When PIN asked how receptive the Government will be to these recommendations, she added “The mood may be changing, most notably with the soon to be published government-commissioned review of the private rented sector. But if the private rented sector is to be expanded, this will require more than the announcement of yet another review.”
Green business park planned for South Wales
Alder King has recently been appointed joint agents with Charnwood Group for the new £60m Wales 1 business park in South Wales. When completed the 17 acre development will comprise of nine three-storey buildings which will contain 264,000 sq ft of office space.
Wales 1 will be located immediately adjacent to the M4 at Magor and there are plans for a dedicated bus service which will serve Newport and Bristol train station. Work on the first of the nine buildings has already started and is due to complete by March 2009
Wales 1 has been designed to provide sustainable office buildings, which the developer hsaid will be the first of its kind in South Wales. Charnwood expects the sustainable features of the development to reduce the day to day running costs and be an attractive advantage for occupiers.

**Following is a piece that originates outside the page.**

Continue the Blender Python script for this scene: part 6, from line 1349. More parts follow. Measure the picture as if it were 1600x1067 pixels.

Owen Young, partner at Alder King, said: “Occupier and legislative trends show that environmentally friendly developments are the future. Business parks like Wales 1 are leading the way, incorporating the latest advances to reduce the schemes carbon footprint. Hopefully this development will be the first of many for South Wales.”
Mortgage News
In PIN’s latest weekly mortgage recap, Tim Warburton reports…
Abbey has introduced a £150 non-refundable booking fee on its mortgage range. Abbey now joins Lloyds TSB, the only other lender to charge a booking fee (£99). Concerns have been raised that other lenders may now follow suit putting a further cost on the shoulders of the borrower. Abbey has also stipulated that on any mortgage with a loan-to-value (LTV) of greater than 90%, the £2,499 arrangement fee must now be paid upfront rather than being added onto the total loan.

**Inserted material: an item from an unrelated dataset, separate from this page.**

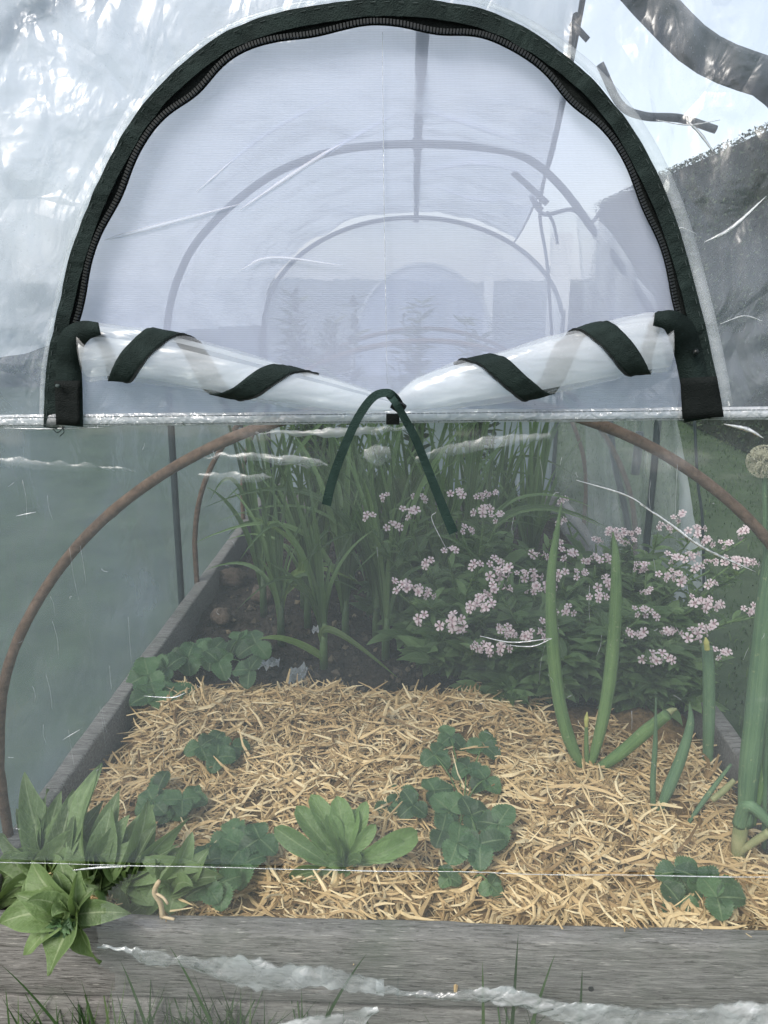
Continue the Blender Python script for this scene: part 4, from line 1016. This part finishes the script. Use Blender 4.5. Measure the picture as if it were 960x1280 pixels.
FL = [(483, 624, 1), (518, 624, 2), (462, 650, 1), (512, 646, 3), (487, 662, 2), (569, 620, 2), (600, 622, 4), (618, 620, 5), (605, 640, 4), (622, 650, 3), (578, 665, 2), (560, 692, 2), (535, 706, 1), (594, 711, 1), (615, 705, 2), (500, 738, 3), (518, 743, 5), (531, 742, 4),
 (619, 721, 4), (635, 717, 3), (650, 719, 2), (664, 722, 4), (628, 742, 5), (604, 752, 6), (612, 764, 5), (585, 763, 2), (592, 762, 1), (564, 778, 4), (568, 785, 5), (578, 792, 3), (529, 775, 1), (622, 788, 2), (629, 790, 2), (642, 797, 2), (672, 800, 5), (682, 788, 3), (590, 810, 2), (599, 812, 2), (623, 812, 4),
 (676, 700, 5), (697, 682, 1), (708, 698, 3), (703, 722, 1), (668, 737, 4), (680, 735, 4), (706, 765, 4), (700, 655, 1), (702, 628, 1), (745, 676, 4), (765, 668, 7), (772, 674, 5), (797, 668, 5), (790, 680, 5), (744, 702, 5), (757, 700, 4), (757, 730, 4), (748, 748, 4), (725, 722, 3), (808, 712, 5), (795, 708, 2),
 (851, 650, 3), (823, 662, 2), (869, 664, 4), (880, 676, 4), (907, 684, 3), (934, 669, 6), (862, 698, 4), (893, 706, 5), (920, 705, 4), (937, 704, 4), (912, 704, 3), (840, 702, 3), (831, 722, 4), (843, 720, 3), (850, 730, 1), (813, 742, 5), (887, 734, 1), (868, 756, 3), (880, 758, 4), (890, 760, 3), (800, 768, 3), (808, 770, 2), (787, 797, 3), (797, 797, 3), (836, 793, 6), (843, 795, 5), (867, 796, 4), (886, 787, 3), (935, 765, 4), (944, 767, 3), (812, 824, 4), (824, 826, 2), (901, 822, 3), (870, 712, 1)]
PB = [(600, 850), (560, 815), (660, 870), (715, 850), (770, 880), (830, 870), (890, 850), (950, 880), (640, 800), (745, 800), (850, 800), (930, 800), (515, 775)]
where = ['at the left end of the flower mass, beside bare soil', 'behind the left end of the flower mass', 'in the front row, left of the forked onion', 'directly behind the left leaf of the forked onion', 'behind the right leaf of the forked onion', 'in the front row behind the small onion', 'behind the thick onion stalk with yellow bud', 'at the right edge behind the largest onion', 'among strap leaves at the back left', 'in front of the white plastic curtain', 'in the back row before the dark right hoop leg', 'at the back right against the lawn', 'farthest left, under the right strand of the dark tie']
PLT = []
for i, (px, py) in enumerate(PB):
    base = G(px, py, TOP-.06); base.x = min(base.x, .56)
    rt = thing('flowering_plant', base, 'pink flowering plant '+where[i], 'flowering plant', 'pink flowering plants')
    PLT.append([rt, base, MB(), MB(), []])
def depth(px, py):
    t = (py-620)/210; return (2.05 if px > 640 else 1.72)-(.68 if px > 640 else .33)*max(0, min(1, t))**.8
stems = 0
for (px, py, k) in FL:
    p = L(px, py, depth(px, py)+rnd(-.04, .04)); bi = min(range(len(PLT)), key=lambda i: (PLT[i][1].x-p.x)**2+((PLT[i][1].y-p.y-.02)*.7)**2)
    rt, base, st, lf, tips = PLT[bi]; tips.append(p)
    o = bpy.data.objects.new('flower_cluster', CL[min(7, max(0, k))]); COL.objects.link(o); o.parent = rt; o.matrix_parent_inverse = Matrix.Identity(4)
    o.location = p-rt.location; o.rotation_euler = (rnd(-.3, .3), rnd(-.5, .5), rnd(-.5, .5)); s = rnd(1.05, 1.4)*random.choice((1, 1, .8)); o.scale = (s, s, s)
    P = smooth_path([base+Vector((rnd(-.05, .05), rnd(-.03, .03), 0)), base.lerp(p, .5)+Vector((rnd(-.03, .03), rnd(0, .04), .03)), p-Vector((0, 0, .008))], 8); tube(st, P, [.0022]*(len(P)-1)+[.0013], 5)
    for j in range(4, len(P)-2):
        for sg in (-1, 1):
            if random.random() < .75:
                a = rnd(0, 3.14)*sg; ln = rnd(.03, .06)*(1.1-.4*j/len(P)); dd = Vector((math.cos(a), math.sin(a)*.8-.2, rnd(.1, .7))).normalized()
                leaf(lf, P[j], P[j]+dd*ln*.55+Vector((0, 0, .008)), P[j]+dd*ln, ln*.34, (0, -.4, .9), 5, .25, .05)
for i, (rt, base, st, lf, tips) in enumerate(PLT):
    front = i < 8; hgt = .23 if front else .27
    for k in range(46):                  # leafy shoots without flowers
        a = rnd(0, 6.28); rr_ = rnd(.02, .15); e = base+Vector((math.cos(a)*rr_*1.1, math.sin(a)*rr_*.9, hgt*rnd(.25, 1.)*(1-.5*rr_/.15)))
        e.x = min(e.x, .585); e.y = max(e.y, 1.36)
        P = smooth_path([base+Vector((math.cos(a)*.03, math.sin(a)*.03, 0)), base.lerp(e, .55)+Vector((0, 0, .03)), e], 6); tube(st, P, .0017, 5)
        for j in range(2, len(P)):
            for q in range(3):
                b = rnd(0, 6.28); ln = rnd(.045, .085); dd = Vector((math.cos(b), math.sin(b)-.25, rnd(-.1, .7))).normalized()
                leaf(lf, P[j], P[j]+dd*ln*.55+Vector((0, 0, .010)), P[j]+dd*ln, ln*rnd(.3, .42), (rnd(-.3, .3), -.4, .9), 5, .25, .05)
    st.build('stem', M['stem'], rt); lf.build('foliage', M['phlox'], rt)
# ------------------------------------------------------------------ garden behind
def leafquad(mb, p, s, nrm):
    o = nrm.orthogonal().normalized(); o = Matrix.Rotation(rnd(0, 6.28), 3, nrm) @ o; q = nrm.cross(o)
    mb.add([p-o*s, p-q*s*.45+nrm*s*.1, p+o*s, p+q*s*.45+nrm*s*.1], [(0, 1, 2, 3)])
def hedge(name, x0, x1, y0, y1, h, nl, size, label, face, rough=0.):
    hh = lambda x, y: h*(1+rough*(fbm(x*.9+3, y*.9, 2, 3)))
    rt = thing(name, ((x0+x1)/2, (y0+y1)/2, 0), label, 'hedge'); mb = MB(); core = MB()
    box(core, ((x0+x1)/2, (y0+y1)/2, h*(1-rough)/2-(.06 if rough else .0175)), (x1-x0-.12, y1-y0-.24, h*(1-rough)-(.12 if rough else .035))); core.build('hedge_core', M['core'], rt, False)
    for _ in range(nl):
        u, v = rnd(0, 1), rnd(0, 1); side = random.choice(face)
        if side == 'x0': p = Vector((x0, y0+(y1-y0)*u, h*v)); nn = Vector((-1, 0, .3))
        elif side == 'x1': p = Vector((x1, y0+(y1-y0)*u, h*v)); nn = Vector((1, 0, .3))
        elif side == 'y0': p = Vector((x0+(x1-x0)*u, y0, h*v)); nn = Vector((0, -1, .3))
        else: p = Vector((x0+(x1-x0)*u, y0+(y1-y0)*v, h)); nn = Vector((0, 0, 1))
        p.z *= hh(p.x, p.y)/h
        b = ((.07 if rough else .03) if side != 'top' else .008)*fbm(p.x*2.2, p.y*2.2, p.z*2.2, 3); p += nn.normalized()*(b-rnd(0, .13 if rough or side != 'top' else .03))
        leafquad(mb, p, size*rnd(.6, 1.3), (nn+Vector((random.gauss(0, .6), random.gauss(0, .6), random.gauss(0, .6)))).normalized())
    mb.build('hedge_leaves', M['hedge'], rt, False)
hz = sum((CZ+ray(*q).z*2.2/ray(*q).x) for q in ((940, 159), (760, 239)))/2-.03
hedge('hedge', 2.2, 3.3, .6, 10.2, hz, 85000, .017, 'tall dark clipped hedge along the right side of the lawn', ['x0', 'x0', 'y0', 'top'])
hedge('hedge', -7.5, 2.1, 8.6, 9.6, 1.12, 26000, .055, 'dark hedge across the far end behind the tunnel', ['y0', 'y0', 'top'], .06)
hedge('hedge', -6.2, -5.2, 1.5, 8.4, 1.15, 16000, .05, 'lower hedge along the left side of the lawn', ['x1', 'x1', 'y0', 'top'], .2)
pg = thing('garden_frame', (.9, 6.5, 0), 'pale white post and rail frame on the lawn behind the tunnel', 'garden frame')
pA, pB = L(613, 300, 6.5), L(702, 300, 6.5)
for p, w, tz in ((pA, .07, pA.z), (pB, .15, pB.z+.05)):
    mb = MB(); box(mb, (p.x, 6.5, tz/2), (w, w, tz)); mb.build('post', M['whitepaint'], pg, False)
for yy in (330,):
    q = L(657, yy, 6.5); mb = MB(); box(mb, ((pA.x+pB.x)/2, 6.5, q.z), (pB.x-pA.x-.14, .05, .035)); mb.build('rail', M['whitepaint'], pg, False)
# ------------------------------------------------------------------ light
sd = Vector((-.42, -.62, .80)).normalized()
W = bpy.data.worlds.new('World'); S.world = W; W.use_nodes = True; t = W.node_tree; t.nodes.clear()
out = t.nodes.new('ShaderNodeOutputWorld'); bg = t.nodes.new('ShaderNodeBackground'); sky = t.nodes.new('ShaderNodeTexSky')
sky.sky_type = 'NISHITA'; sky.sun_disc = False; sky.sun_elevation = math.asin(sd.z); sky.sun_rotation = math.atan2(sd.x, sd.y); sky.dust_density = 3.; sky.air_density = 1.
bg.inputs[1].default_value = .05; t.links.new(sky.outputs[0], bg.inputs[0])
tc = t.nodes.new('ShaderNodeTexCoord'); nz = t.nodes.new('ShaderNodeTexNoise'); nz.inputs['Scale'].default_value = 2.2; nz.inputs['Detail'].default_value = 5
mp = t.nodes.new('ShaderNodeMapping'); mp.inputs['Scale'].default_value = (1, 1, 2.5); t.links.new(tc.outputs['Generated'], mp.inputs[0]); t.links.new(mp.outputs[0], nz.inputs['Vector'])
rp = t.nodes.new('ShaderNodeValToRGB'); rp.color_ramp.elements[0].position = .3; rp.color_ramp.elements[1].position = .7
rp.color_ramp.elements[0].color = (.575, .57, .56, 1); rp.color_ramp.elements[1].color = (.81, .80, .785, 1); t.links.new(nz.outputs[0], rp.inputs[0])
b2 = t.nodes.new('ShaderNodeBackground'); b2.inputs[1].default_value = .36; t.links.new(rp.outputs[0], b2.inputs[0])
ad = t.nodes.new('ShaderNodeAddShader'); t.links.new(bg.outputs[0], ad.inputs[0]); t.links.new(b2.outputs[0], ad.inputs[1]); t.links.new(ad.outputs[0], out.inputs[0])
sun = bpy.data.lights.new('sun', 'SUN'); sun.energy = 1.5; sun.angle = R(24); sun.color = (1, .96, .9)
so_ = bpy.data.objects.new('sun', sun); COL.objects.link(so_); so_.rotation_euler = sd.to_track_quat('Z', 'Y').to_euler(); so_.location = sd*20
S.view_settings.view_transform = 'Standard'; S.view_settings.look = 'None'; S.view_settings.exposure = 1.3; S.view_settings.gamma = 1; S.view_settings.use_curve_mapping = False
S.cycles.use_denoising = True; S.cycles.transparent_max_bounces = 40; S.cycles.max_bounces = 10; S.cycles.diffuse_bounces = 4; S.cycles.transmission_bounces = 8; S.cycles.caustics_reflective = False; S.cycles.caustics_refractive = False
S.cycles.sample_clamp_indirect = 6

Abbey has also announced an increase in rates on a range of its mortgages. The increases will be between 0.07% and 0.26% and will include those with a 75% LTV and those on five-year fixed-rate mortgages. A five-year fixed-rate with a LTV of 75% now has a rate of 6.45%.
Bradford and Bingley (B&B) has increased the rates on its buy-to-let mortgages by up to 0.55%. For a three-year fixed-rate mortgage with an 85% LTV there has been an increase from 6.89% to 7.44%. For those with an 80% LTV the rate is now 7.19% up from 6.64%. B&B has also increased its non buy-to-let mortgages by up to 0.2%.
Mortgage Express, a buy-to-let arm of B+B, has also increased all of its mortgage rates by 0.55%.
Woolwich has increased rates on a number of mortgages and included an early repayment charge (ERC). A two-year fixed-rate, with a 60% LTV and a £995 arrangement fee will now have a rate of 6.39% up from 6.19%, the ERC will be 3%. For the same product with a 90% LTV the rate has increased from 7.09% to 7.29%. For a five-year fixed-rate with an 80% LTV the rate has increased from 6.29% to 6.59%, the ERC will be 3%. A buy-to-let tracker will be set at base rate plus 1.99% for life with a £295 per property arrangement fee and two months interest for three years for early repayments.
Skipton has withdrawn its buy-to-let standard variable rate mortgage. Leeds Building Society has announced that its buy-to-let mortgages will be offered to borrowers with no less than an 80% LTV. Egg has withdrawn from the mortgage market.